Feminine form related to Dorian, from ancient Greek 'Doris' meaning 'gift' or referring to the Dorian Greek tribe.
Doria carries the weight of ancient Greece in its syllables, deriving from the Dorians — one of the major tribal groups of the Hellenic world who swept into the Greek peninsula around 1100 BCE. The Dorian people gave their name to an entire architectural order (the austere, column-driven Doric style) and to the Dorian mode in music, a scale prized for its gravity and emotional depth. As a feminine form of Dorian, the name emerged in the Romance language tradition, particularly in Italy and Spain, where it softened the harder Greco-Roman edges into something lyrical and personal.
In literature, the name gained its most haunting resonance through Oscar Wilde's 1890 novel *The Picture of Dorian Gray*, whose protagonist — beautiful, corrupt, and eternally young — made the root name synonymous with a certain dangerous glamour. Doria, the feminine counterpart, sidesteps that gothic shadow while retaining the aesthetic charge. It found modest use in 20th-century America, often chosen by families with Italian or Greek heritage seeking a name that bridged the Old World and the New.

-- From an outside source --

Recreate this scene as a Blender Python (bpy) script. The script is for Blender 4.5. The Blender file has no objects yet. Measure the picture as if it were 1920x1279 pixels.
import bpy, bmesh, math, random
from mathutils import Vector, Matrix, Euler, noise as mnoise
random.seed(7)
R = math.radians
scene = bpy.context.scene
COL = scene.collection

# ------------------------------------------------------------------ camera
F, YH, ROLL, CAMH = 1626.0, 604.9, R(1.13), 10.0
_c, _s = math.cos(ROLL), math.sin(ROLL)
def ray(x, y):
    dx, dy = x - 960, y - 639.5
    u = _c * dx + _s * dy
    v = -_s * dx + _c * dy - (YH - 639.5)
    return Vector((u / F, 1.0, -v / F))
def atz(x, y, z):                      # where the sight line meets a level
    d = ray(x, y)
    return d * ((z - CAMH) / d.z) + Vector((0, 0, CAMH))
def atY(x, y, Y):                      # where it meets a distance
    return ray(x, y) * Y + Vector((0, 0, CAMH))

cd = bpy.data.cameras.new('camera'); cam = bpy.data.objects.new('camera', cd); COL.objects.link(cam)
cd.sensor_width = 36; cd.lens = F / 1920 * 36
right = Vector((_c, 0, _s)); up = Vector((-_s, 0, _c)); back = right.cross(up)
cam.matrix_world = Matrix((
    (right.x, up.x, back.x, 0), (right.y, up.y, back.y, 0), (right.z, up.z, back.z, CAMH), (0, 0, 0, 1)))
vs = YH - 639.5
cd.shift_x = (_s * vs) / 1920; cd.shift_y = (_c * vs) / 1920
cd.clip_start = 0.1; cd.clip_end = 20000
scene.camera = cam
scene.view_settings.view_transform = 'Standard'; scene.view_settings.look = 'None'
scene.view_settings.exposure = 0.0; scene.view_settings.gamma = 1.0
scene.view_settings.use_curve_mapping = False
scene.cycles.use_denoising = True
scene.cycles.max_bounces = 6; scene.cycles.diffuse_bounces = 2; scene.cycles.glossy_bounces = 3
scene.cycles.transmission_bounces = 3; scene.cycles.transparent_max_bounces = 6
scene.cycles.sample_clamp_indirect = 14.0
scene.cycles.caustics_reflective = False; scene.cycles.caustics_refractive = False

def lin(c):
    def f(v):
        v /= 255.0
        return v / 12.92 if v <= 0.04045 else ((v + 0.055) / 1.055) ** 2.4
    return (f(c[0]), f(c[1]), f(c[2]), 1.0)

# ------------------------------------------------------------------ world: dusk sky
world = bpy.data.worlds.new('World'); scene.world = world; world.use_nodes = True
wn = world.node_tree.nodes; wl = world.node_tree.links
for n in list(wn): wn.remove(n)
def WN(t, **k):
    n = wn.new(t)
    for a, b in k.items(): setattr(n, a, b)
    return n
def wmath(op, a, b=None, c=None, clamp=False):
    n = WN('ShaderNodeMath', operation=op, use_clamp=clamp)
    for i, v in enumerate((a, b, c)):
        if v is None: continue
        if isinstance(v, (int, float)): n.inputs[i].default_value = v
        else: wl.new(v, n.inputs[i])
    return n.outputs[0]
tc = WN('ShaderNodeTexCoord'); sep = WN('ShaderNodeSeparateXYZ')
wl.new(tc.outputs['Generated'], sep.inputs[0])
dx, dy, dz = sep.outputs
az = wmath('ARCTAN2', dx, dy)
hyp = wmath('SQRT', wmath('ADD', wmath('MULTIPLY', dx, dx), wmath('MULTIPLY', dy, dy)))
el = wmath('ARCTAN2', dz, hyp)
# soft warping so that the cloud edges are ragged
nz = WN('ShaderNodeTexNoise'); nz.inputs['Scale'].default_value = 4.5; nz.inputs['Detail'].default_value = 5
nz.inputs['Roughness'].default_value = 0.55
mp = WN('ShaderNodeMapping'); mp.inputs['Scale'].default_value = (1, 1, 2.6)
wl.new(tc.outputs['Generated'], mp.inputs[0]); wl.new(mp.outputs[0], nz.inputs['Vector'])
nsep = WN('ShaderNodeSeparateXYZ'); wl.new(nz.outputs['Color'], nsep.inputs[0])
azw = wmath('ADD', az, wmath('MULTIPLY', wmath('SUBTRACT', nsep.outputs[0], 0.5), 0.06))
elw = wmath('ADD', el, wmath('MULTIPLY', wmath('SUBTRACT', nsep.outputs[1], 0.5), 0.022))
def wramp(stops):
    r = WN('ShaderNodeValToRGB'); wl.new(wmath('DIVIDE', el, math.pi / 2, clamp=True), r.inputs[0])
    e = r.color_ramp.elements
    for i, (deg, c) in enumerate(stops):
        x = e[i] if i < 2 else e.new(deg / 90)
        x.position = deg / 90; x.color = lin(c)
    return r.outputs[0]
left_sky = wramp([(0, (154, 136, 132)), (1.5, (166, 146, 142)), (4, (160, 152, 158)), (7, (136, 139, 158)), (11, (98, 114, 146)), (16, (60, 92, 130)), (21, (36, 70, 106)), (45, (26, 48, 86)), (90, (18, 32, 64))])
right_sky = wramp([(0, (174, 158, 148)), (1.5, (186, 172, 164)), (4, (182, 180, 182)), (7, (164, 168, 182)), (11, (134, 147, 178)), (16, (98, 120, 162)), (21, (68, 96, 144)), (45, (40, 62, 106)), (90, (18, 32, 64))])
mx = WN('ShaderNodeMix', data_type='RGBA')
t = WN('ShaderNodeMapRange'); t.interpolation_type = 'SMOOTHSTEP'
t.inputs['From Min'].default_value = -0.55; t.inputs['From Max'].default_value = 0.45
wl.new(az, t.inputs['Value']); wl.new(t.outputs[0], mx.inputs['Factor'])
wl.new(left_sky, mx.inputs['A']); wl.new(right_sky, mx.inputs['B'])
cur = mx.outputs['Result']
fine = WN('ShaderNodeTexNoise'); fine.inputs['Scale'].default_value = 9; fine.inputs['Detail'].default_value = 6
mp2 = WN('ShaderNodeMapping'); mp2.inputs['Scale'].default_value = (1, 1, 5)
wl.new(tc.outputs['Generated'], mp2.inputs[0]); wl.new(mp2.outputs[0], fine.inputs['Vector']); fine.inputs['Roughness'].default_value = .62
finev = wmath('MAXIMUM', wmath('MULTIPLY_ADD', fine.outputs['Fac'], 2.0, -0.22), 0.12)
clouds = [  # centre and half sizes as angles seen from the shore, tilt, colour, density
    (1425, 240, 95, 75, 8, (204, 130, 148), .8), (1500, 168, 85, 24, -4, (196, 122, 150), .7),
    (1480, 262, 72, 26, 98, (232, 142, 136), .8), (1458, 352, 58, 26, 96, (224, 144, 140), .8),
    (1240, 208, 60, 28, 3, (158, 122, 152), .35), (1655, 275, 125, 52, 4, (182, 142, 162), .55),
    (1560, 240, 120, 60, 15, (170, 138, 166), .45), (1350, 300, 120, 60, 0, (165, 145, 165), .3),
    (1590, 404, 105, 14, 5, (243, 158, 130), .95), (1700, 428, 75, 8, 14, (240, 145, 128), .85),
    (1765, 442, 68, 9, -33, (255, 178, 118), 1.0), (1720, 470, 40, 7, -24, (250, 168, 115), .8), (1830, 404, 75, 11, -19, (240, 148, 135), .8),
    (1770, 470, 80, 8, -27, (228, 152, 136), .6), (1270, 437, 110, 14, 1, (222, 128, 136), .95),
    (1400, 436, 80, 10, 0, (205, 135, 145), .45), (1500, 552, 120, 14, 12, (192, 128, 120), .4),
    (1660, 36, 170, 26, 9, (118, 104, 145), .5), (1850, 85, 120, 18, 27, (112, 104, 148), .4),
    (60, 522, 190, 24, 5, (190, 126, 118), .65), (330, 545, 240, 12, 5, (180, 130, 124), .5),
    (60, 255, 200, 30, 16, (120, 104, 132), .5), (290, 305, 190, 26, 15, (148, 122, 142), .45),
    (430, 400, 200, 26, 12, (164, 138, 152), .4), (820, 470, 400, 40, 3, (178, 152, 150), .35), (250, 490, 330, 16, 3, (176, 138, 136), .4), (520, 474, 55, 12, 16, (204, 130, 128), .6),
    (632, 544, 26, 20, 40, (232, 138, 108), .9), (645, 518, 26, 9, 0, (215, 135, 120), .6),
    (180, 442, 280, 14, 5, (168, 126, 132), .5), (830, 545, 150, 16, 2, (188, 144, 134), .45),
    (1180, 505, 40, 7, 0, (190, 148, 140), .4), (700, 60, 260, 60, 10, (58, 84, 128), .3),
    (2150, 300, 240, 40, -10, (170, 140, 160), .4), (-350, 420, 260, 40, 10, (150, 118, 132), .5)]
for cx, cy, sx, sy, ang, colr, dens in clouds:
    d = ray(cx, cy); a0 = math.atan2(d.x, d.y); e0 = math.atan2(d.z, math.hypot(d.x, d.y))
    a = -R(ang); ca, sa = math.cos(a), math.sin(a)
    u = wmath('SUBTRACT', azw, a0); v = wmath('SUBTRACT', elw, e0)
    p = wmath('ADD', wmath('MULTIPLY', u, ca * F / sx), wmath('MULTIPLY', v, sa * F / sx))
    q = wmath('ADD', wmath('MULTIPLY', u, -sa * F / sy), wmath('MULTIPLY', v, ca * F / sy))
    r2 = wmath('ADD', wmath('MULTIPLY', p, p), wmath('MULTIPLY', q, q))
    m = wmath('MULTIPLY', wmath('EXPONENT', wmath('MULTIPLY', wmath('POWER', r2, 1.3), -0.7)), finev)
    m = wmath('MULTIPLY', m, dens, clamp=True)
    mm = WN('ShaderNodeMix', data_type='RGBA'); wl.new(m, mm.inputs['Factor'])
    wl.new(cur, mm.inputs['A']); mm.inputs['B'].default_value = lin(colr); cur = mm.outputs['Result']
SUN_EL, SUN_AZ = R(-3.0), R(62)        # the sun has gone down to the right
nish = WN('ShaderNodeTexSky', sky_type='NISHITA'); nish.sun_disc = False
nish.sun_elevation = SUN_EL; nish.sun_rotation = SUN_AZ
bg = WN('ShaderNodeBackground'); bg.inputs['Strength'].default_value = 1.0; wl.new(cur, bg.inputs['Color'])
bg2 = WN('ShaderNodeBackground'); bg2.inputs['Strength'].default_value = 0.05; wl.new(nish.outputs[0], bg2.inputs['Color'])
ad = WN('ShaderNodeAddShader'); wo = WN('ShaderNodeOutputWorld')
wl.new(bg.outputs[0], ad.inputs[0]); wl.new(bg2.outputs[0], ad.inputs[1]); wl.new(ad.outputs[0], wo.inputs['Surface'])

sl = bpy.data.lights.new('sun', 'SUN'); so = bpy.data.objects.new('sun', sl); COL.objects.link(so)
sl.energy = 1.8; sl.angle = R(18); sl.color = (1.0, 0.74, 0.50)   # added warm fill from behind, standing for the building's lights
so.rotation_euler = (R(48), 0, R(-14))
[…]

Today Doria occupies a quietly distinctive space — rare enough to feel singular, rooted enough to feel real. It gained fresh public attention in the 2010s as the name of Doria Ragland, mother of Meghan, Duchess of Sussex, who brought a quiet elegance to the name for a global audience. For parents seeking a name with classical bones and a feminine cadence that doesn't chase trends, Doria remains a beautifully underused choice.